Tant qu’aucune offre n’a été acceptée par le propriétaire, celui-ci est libre de choisir celle qui lui convient le mieux, quels que soient ses intérêts. S’il affiche par exemple son bien à 300.000 euros et qu’il reçoit une offre au prix, puis quelques heures plus tard une offre à 310.000 euros, il n’est pas légalement obligé de choisir la première offre s’il ne l’a pas contresignée.
"Le vendeur a le droit de vendre son bien au deuxième candidat acquéreur. La jurisprudence et la doctrine considèrent en effet que la simple émission d’une offre d’achat par le candidat acquéreur ne permet pas de considérer que la vente de l’immeuble est parfaite (c’est-à-dire conclue)", explique Sadri Ellouze.

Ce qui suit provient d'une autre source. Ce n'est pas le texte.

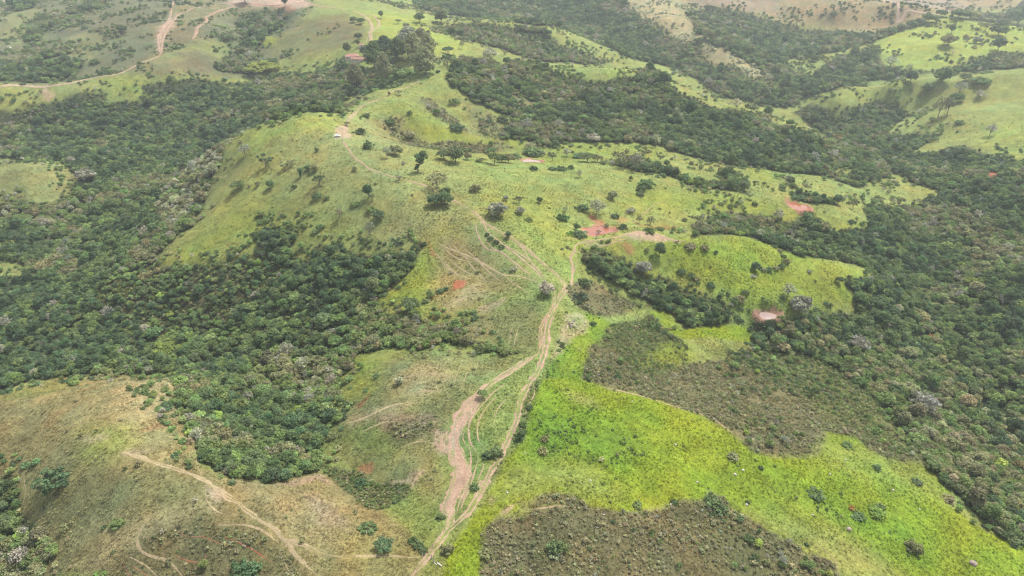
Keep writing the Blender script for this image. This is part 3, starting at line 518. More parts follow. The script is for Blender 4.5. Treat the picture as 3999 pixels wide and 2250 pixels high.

C’est donc seulement au moment où l’accord est complet entre les parties que le contrat de vente de l’immeuble se forme. Pour qu’il y ait vente, l’accord du vendeur et de l’acquéreur doit porter sur les éléments essentiels — la chose et le prix — mais également sur les éléments substantiels de la vente, à savoir le statut urbanistique du bien, l’existence d’une condition suspensive d’obtention de prêt hypothécaire par l’acheteur, le montant de l’acompte à payer au jour du compromis de vente, l’occupation du bien, etc. I.D.